We’ve been asked to step into a project that wants to “provide a standardized global framework that enables the interoperability between virtual worlds and the real world”, backed by some huge corporations and universities. Yes, it’s the popular metaverse dream again! With the succcess of web 2.0, the number of players in World of Warcraft and the appeal to the press of Second Life, the old VRML fantasy is raising its ambitious head again.
For some reason, the engineers and marketeers that build this technology, cannot resist the idea of replicating the real world in cyberspace. This particular project, in which we’ve been invited to participate, mentions “sensors, actuators, vision and rendering, social and welfare systems, banking, insurance, travel, real estate and many others” as desirable things to link to this virtual world, examples of which are “Second Life, World of Warcraft, IMVU, Google Earth and many others”.
As a player, I am also excited by the thought of being able to connect virtual worlds. I’d love to play Grand Theft Auto in my Sim City, ride through The Endless Forest on my Chocobo or take my Level 40 Dwarven Warrior into Second Life. As a developer, the thought gives me nightmares. It’s one thing to allow people to mess with our games, it’s another to have to develop for that. Some standard coding practice would seem like a proper solution for this. But I happen to not be a great believer in standards.
The thing that bothers me the most, however, is this unrelenting desire to connect our virtual worlds to the real one. In the nineties, the whole of MIT was jumping up and down at the thought that a fridge would order cheese by itself or you would send your toaster an email before brunch. And now this: VRML 2.0: a virtual world where you steer an avatar around to do mundane real-world things. Apart from the fact that a virtual world seems like an excessively cumbersome method of going about this, I am also saddened by the extreme lack of imagination that this testifies of.

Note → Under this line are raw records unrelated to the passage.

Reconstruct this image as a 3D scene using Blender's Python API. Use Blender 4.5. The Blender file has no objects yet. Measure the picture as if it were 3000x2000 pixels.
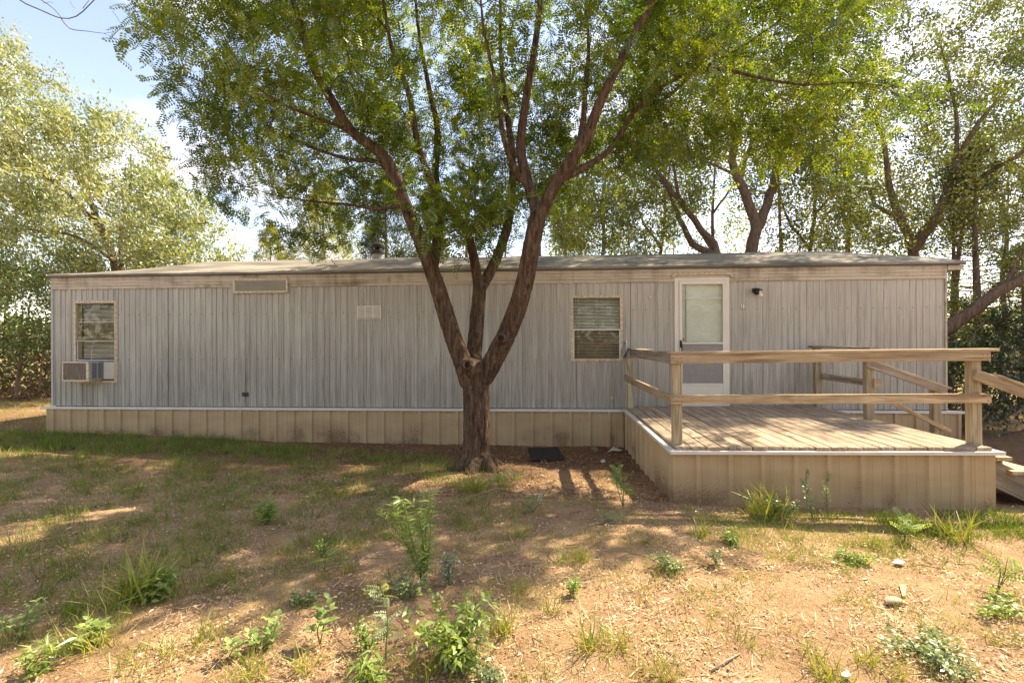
import bpy, bmesh, math, random
import numpy as np
from mathutils import Vector, Matrix, noise

random.seed(7)
RNG = np.random.default_rng(11)
SC = bpy.context.scene
COL = SC.collection

# ------------------------------------------------------------------ camera, sky, sun, exposure
EYE = 1.65
YAW = math.radians(4.0)
FPX = 1140.0           # focal length in units of a 2352 wide picture
cam_d = bpy.data.cameras.new('camera')
cam_d.sensor_width = 36.0
cam_d.lens = 36.0 * FPX / 2352.0
cam_d.clip_start = 0.05
cam_d.clip_end = 3000
cam = bpy.data.objects.new('camera', cam_d)
COL.objects.link(cam)
cam.location = (0, 0, EYE)
cam.rotation_euler = (math.radians(90), 0, YAW)
SC.camera = cam

SUN = Vector((0.70, 0.55, 1.0)).normalized()
world = bpy.data.worlds.new('World')
SC.world = world
world.use_nodes = True
wn, wl = world.node_tree.nodes, world.node_tree.links
wn.clear()
w_out = wn.new('ShaderNodeOutputWorld')
w_bg = wn.new('ShaderNodeBackground')
w_bg.inputs['Strength'].default_value = 0.15
w_sky = wn.new('ShaderNodeTexSky')
w_sky.sky_type = 'NISHITA'
w_sky.sun_disc = False
w_sky.sun_elevation = math.asin(SUN.z)
w_sky.sun_rotation = math.atan2(SUN.x, SUN.y)
w_sky.altitude = 1000
w_sky.air_density = 1.0
w_sky.dust_density = 0.5
w_sky.ozone_density = 1.0
# thin cloud veil over the whole sky
w_tc = wn.new('ShaderNodeTexCoord')
w_map = wn.new('ShaderNodeMapping')
w_map.inputs['Scale'].default_value = (1.6, 1.6, 4.5)
w_map.inputs['Location'].default_value = (0.35, 0.1, 0.2)
w_n = wn.new('ShaderNodeTexNoise')
w_n.inputs['Scale'].default_value = 1.7
w_n.inputs['Detail'].default_value = 7
w_n.inputs['Roughness'].default_value = 0.55
w_r = wn.new('ShaderNodeValToRGB')
w_r.color_ramp.elements[0].position = 0.46
w_r.color_ramp.elements[1].position = 0.72
w_r.color_ramp.elements[0].color = (0.04, 0.04, 0.04, 1)
w_r.color_ramp.elements[1].color = (0.75, 0.75, 0.75, 1)
w_mx = wn.new('ShaderNodeMix')
w_mx.data_type = 'RGBA'
w_mx.inputs[7].default_value = (4.4, 4.5, 4.8, 1)
wl.new(w_tc.outputs['Generated'], w_map.inputs['Vector'])
wl.new(w_map.outputs[0], w_n.inputs['Vector'])
wl.new(w_n.outputs['Fac'], w_r.inputs[0])
wl.new(w_r.outputs[0], w_mx.inputs[0])
wl.new(w_sky.outputs[0], w_mx.inputs[6])
w_wb = wn.new('ShaderNodeMix'); w_wb.data_type = 'RGBA'; w_wb.blend_type = 'MULTIPLY'
w_wb.inputs[0].default_value = 1.0
w_wb.inputs[7].default_value = (1.19, 0.98, 0.83, 1)      # the photograph's warm white balance
wl.new(w_mx.outputs[2], w_wb.inputs[6])
wl.new(w_wb.outputs[2], w_bg.inputs[0])
wl.new(w_bg.outputs[0], w_out.inputs[0])

sun_d = bpy.data.lights.new('sun', 'SUN')
sun_d.energy = 5.0
sun_d.angle = math.radians(0.5)
sun_d.color = (1.0, 0.86, 0.62)
sun = bpy.data.objects.new('sun', sun_d)
COL.objects.link(sun)
sun.rotation_euler = SUN.to_track_quat('Z', 'Y').to_euler()

SC.view_settings.view_transform = 'Standard'
SC.view_settings.look = 'None'
SC.view_settings.gamma = 1
SC.view_settings.use_curve_mapping = False
SC.view_settings.exposure = 1.5
SC.cycles.max_bounces = 8
SC.cycles.diffuse_bounces = 4
SC.cycles.transmission_bounces = 4
SC.cycles.transparent_max_bounces = 6

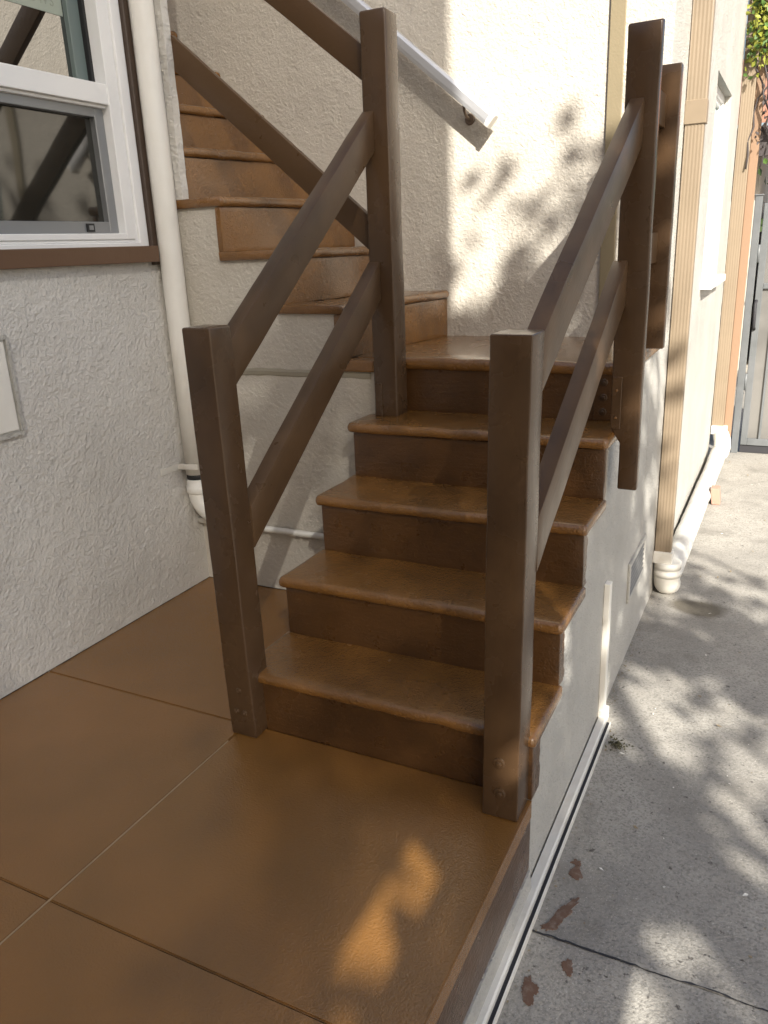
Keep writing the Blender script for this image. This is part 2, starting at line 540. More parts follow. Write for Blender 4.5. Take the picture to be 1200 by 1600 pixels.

We have this incredibly sophisticated technology in our hands, a new medium, really, capable of expressing things that have never been expressed before, allowing us to have experiences we have never had before, learn things about ourselves and our world through a new form of art. And all “they” want to do is reproduce the real world and even connect both.
I say: the metaverse wants to be free! Let imagination reign in the virtual worlds! Don’t limit this potential to a dumb replica of our planet: create new planets, entire solar systems, galaxies of stories, billions of characters, avatars and autonomous ones. Let’s visit countless destinations where strange things happen, different from anything you could experience in real life.
When I go online, I don’t want to go to a shopping mall, or do my banking or arrange my insurance. I want to get away from all that. And experience what life is really about: emotions, ideas, stories, communication.
There’s nothing wrong with reality. There’s no need to “augment” it with technology. The sun on my skin, the smell of rain, the pages of a book in my fingers. All perfectly fine experiences. And there’s nothing wrong with virtual worlds. It’s quite alright if we can do things in them that we cannot do in real life. Imaginary worlds have always had their place. They help us find a balance, a harmony with existence. Let them be free. Don’t shackle them to this little planet.